- [Dataset section]
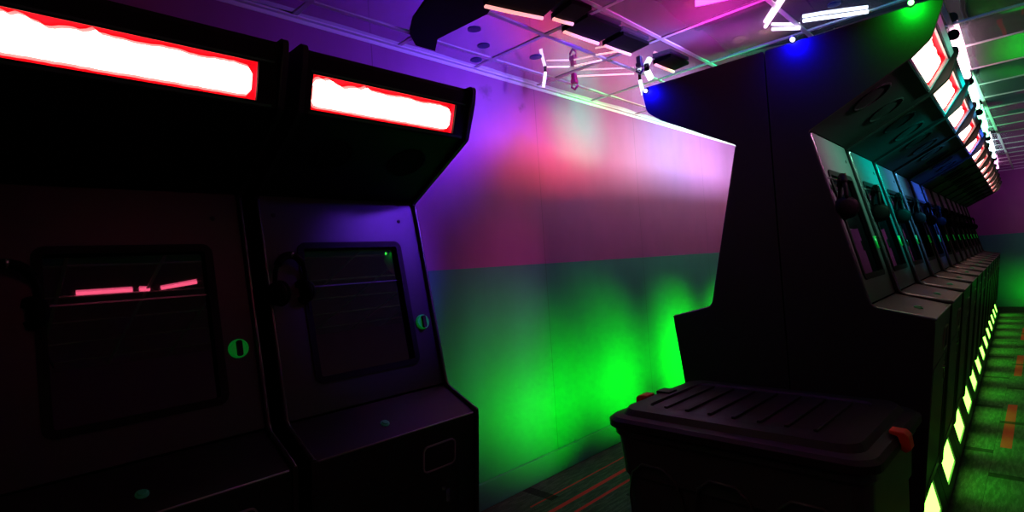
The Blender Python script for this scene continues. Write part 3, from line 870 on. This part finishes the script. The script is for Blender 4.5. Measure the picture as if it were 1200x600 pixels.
# unseen coloured lights added out of frame to brighten the monitor panels
for (y, ty, col, p) in ((2.75, 2.80, (1.0, .20, .60), 1.8), (3.3, 3.25, (.25, 1.0, .60), 3.4), (4.2, 4.1, (.0, .85, .65), 8), (5.2, 5.0, (.1, .6, 1.0), 6), (6.4, 6.3, (.03, .15, 1.0), 8)):
    area('panel_fill', (.75, y, EYE + 1.15), (-.68, ty, EYE + .44), .3, .06, col, p, 38)
area('far_wash', (.6, 12.2, EYE + 1.14), (.0, FY, EYE + .8), .8, .1, (.8, .2, 1.0), 1.3, 110)
area('far_floor_fill', (.4, 13.0, .12), (.0, FY, .30), .5, .1, (0.0, 1.0, .02), 2.2, 60)  # unseen green light added for the glow low on the far wall
# green throw of the kick lights towards the painted wall and the aisle carpet
for k in range(7):
    y = PITCH * (k + .5)
    q = O + yv * y - xv * .49
    area('kick_throw', (q.x, q.y, .13), (WX, q.y - (.50, .40, .15, 0, 0, 0, 0)[k], .52), .40, .10, (0.0, 1.0, 0.01), (3.6, 5.6, 8.5, 9.0, 8, 7, 7)[k], (56, 56, 54, 50, 48, 48, 48)[k])
for k in range(NR):
    y = PITCH * (k + .5)
    q = O + yv * y + xv * .49
    area('kick_throw', (q.x, q.y, .13), (q.x + .5, q.y, -.1), .40, .08, (0.0, 1.0, 0.01), .6, 110)

# ------------------------------------------------------------------ world, camera, view
w_ = bpy.data.worlds.new('dark room'); bpy.context.scene.world = w_
w_.use_nodes = True
w_.node_tree.nodes['Background'].inputs['Color'].default_value = (0.02, 0.02, 0.03, 1)
w_.node_tree.nodes['Background'].inputs['Strength'].default_value = 0.02

cam_d = bpy.data.cameras.new('camera'); cam = bpy.data.objects.new('camera', cam_d); C.objects.link(cam)
f = 634.0
Yc = Vector((620, -28, f)).normalized()
Xc = -Vector((-646, 57, f)); Xc = (Xc - Yc * Xc.dot(Yc)).normalized()
Zc = Xc.cross(Yc)
if Zc.y > 0: Zc = -Zc
R = Matrix((Xc, Yc, Zc))   # camera (right, down, forward) -> world
right, down, fwd = R.col[0], R.col[1], R.col[2]
m3 = Matrix((right, -down, -fwd)).transposed()
cam.matrix_world = Matrix.Translation((0, 0, EYE)) @ m3.to_4x4()
cam_d.sensor_width = 36; cam_d.lens = f / 1200 * 36
cam_d.clip_start = .02
sc = bpy.context.scene
sc.camera = cam
sc.view_settings.view_transform = 'Standard'; sc.view_settings.look = 'None'
sc.view_settings.exposure = 0; sc.view_settings.gamma = 1; sc.view_settings.use_curve_mapping = False
sc.cycles.use_denoising = True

- [Request] Give an exact reproduction of every line, leaving out any picture.

- [Written solution]
The Blender Python script for this scene continues. Write part 3, from line 870 on. This part finishes the script. The script is for Blender 4.5. Measure the picture as if it were 1200x600 pixels.
# unseen coloured lights added out of frame to brighten the monitor panels
for (y, ty, col, p) in ((2.75, 2.80, (1.0, .20, .60), 1.8), (3.3, 3.25, (.25, 1.0, .60), 3.4), (4.2, 4.1, (.0, .85, .65), 8), (5.2, 5.0, (.1, .6, 1.0), 6), (6.4, 6.3, (.03, .15, 1.0), 8)):
    area('panel_fill', (.75, y, EYE + 1.15), (-.68, ty, EYE + .44), .3, .06, col, p, 38)
area('far_wash', (.6, 12.2, EYE + 1.14), (.0, FY, EYE + .8), .8, .1, (.8, .2, 1.0), 1.3, 110)
area('far_floor_fill', (.4, 13.0, .12), (.0, FY, .30), .5, .1, (0.0, 1.0, .02), 2.2, 60)  # unseen green light added for the glow low on the far wall
# green throw of the kick lights towards the painted wall and the aisle carpet
for k in range(7):
    y = PITCH * (k + .5)
    q = O + yv * y - xv * .49
    area('kick_throw', (q.x, q.y, .13), (WX, q.y - (.50, .40, .15, 0, 0, 0, 0)[k], .52), .40, .10, (0.0, 1.0, 0.01), (3.6, 5.6, 8.5, 9.0, 8, 7, 7)[k], (56, 56, 54, 50, 48, 48, 48)[k])
for k in range(NR):
    y = PITCH * (k + .5)
    q = O + yv * y + xv * .49
    area('kick_throw', (q.x, q.y, .13), (q.x + .5, q.y, -.1), .40, .08, (0.0, 1.0, 0.01), .6, 110)

# ------------------------------------------------------------------ world, camera, view
w_ = bpy.data.worlds.new('dark room'); bpy.context.scene.world = w_
w_.use_nodes = True
w_.node_tree.nodes['Background'].inputs['Color'].default_value = (0.02, 0.02, 0.03, 1)
w_.node_tree.nodes['Background'].inputs['Strength'].default_value = 0.02

cam_d = bpy.data.cameras.new('camera'); cam = bpy.data.objects.new('camera', cam_d); C.objects.link(cam)
f = 634.0
Yc = Vector((620, -28, f)).normalized()
Xc = -Vector((-646, 57, f)); Xc = (Xc - Yc * Xc.dot(Yc)).normalized()
Zc = Xc.cross(Yc)
if Zc.y > 0: Zc = -Zc
R = Matrix((Xc, Yc, Zc))   # camera (right, down, forward) -> world
right, down, fwd = R.col[0], R.col[1], R.col[2]
m3 = Matrix((right, -down, -fwd)).transposed()
cam.matrix_world = Matrix.Translation((0, 0, EYE)) @ m3.to_4x4()
cam_d.sensor_width = 36; cam_d.lens = f / 1200 * 36
cam_d.clip_start = .02
sc = bpy.context.scene
sc.camera = cam
sc.view_settings.view_transform = 'Standard'; sc.view_settings.look = 'None'
sc.view_settings.exposure = 0; sc.view_settings.gamma = 1; sc.view_settings.use_curve_mapping = False
sc.cycles.use_denoising = True